Even if it were the opinion of this Court that petitioner had met the section 2254(b)(2) requirements, however, this Court is bound by the law of Title 28 U.S.C. section 2244(b)(3) and therefore cannot consider the instant application for habeas corpus relief without an order from the United States Court of Appeals for the Fifth Circuit authorizing it to do so. Petitioner has failed to demonstrate he has obtained such authorization to file the pending federal habeas corpus petition. Because petitioner has failed to obtain the appropriate appellate court permission to file a successive federal habeas petition, this Court has no authority to consider his request for relief. See Adams v. Thaler, 679 F.3d 312, 321 (5th Cir. 2012) (stating if a habeas petition is second or successive, the district court does not have jurisdiction to consider the petition until the petitioner first obtains authorization by the Fifth Circuit to continue with the successive petition).
Consequently, it is the undersigned's opinion that this Court lacks subject matter jurisdiction to consider petitioner's application for a writ of habeas corpus and that petitioner's federal application for habeas corpus relief should be dismissed for lack of subject matter jurisdiction pursuant to Rule 12(b)(1), (h)(3) of the Federal Rules of Civil Procedure, and 28 U.S.C. section 2244(b)(3)(A).
IV.
RECOMMENDATION
It is the RECOMMENDATION of the United States Magistrate Judge to the United States District Judge that the Petition for a Writ of Habeas Corpus by a Person in State Custody filed by petitioner EARL DANIEL COOPER be DISMISSED as successive.
V.
INSTRUCTIONS FOR SERVICE
The United States District Clerk is directed to send a copy of this Report and Recommendation to each party by the most efficient means available.
IT IS SO RECOMMENDED.
__________________
CLINTON E. AVERITTE
UNITED STATES MAGISTRATE JUDGE
* NOTICE OF RIGHT TO OBJECT *
Any party may object to these proposed findings, conclusions and recommendation. In the event parties wish to object, they are hereby NOTIFIED that the deadline for filing objections is fourteen (14) days from the date of filing as indicated by the "entered" date directly above the signature line. Service is complete upon mailing, Fed. R. Civ. P. 5(b)(2)(C), or transmission by electronic means, Fed. R. Civ. P. 5(b)(2)(E). Any objections must be filed on or before the fourteenth (14th) day after this recommendation is filed as indicated by the "entered" date. See 28 U.S.C. § 636(b); Fed. R. Civ. P. 72(b)(2); see also Fed. R. Civ. P. 6(d).

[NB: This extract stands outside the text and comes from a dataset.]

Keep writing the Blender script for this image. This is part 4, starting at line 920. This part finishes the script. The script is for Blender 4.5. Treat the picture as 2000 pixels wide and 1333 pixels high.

Any such objections shall be made in a written pleading entitled "Objections to the Report and Recommendation." Objecting parties shall file the written objections with the United States District Clerk and serve a copy of such objections on all other parties. A party's failure to timely file written objections to the proposed findings, conclusions, and recommendation contained in this report shall bar an aggrieved party, except upon grounds of plain error, from attacking on appeal the unobjected-to proposed factual findings, legal conclusions, and recommendation set forth by the Magistrate Judge in this report and accepted by the district court. See Douglass v. United Services Auto. Ass'n, 79 F.3d 1415, 1428-29 (5th Cir. 1996); Rodriguez v. Bowen, 857 F.2d 275, 276-77 (5th Cir. 1988).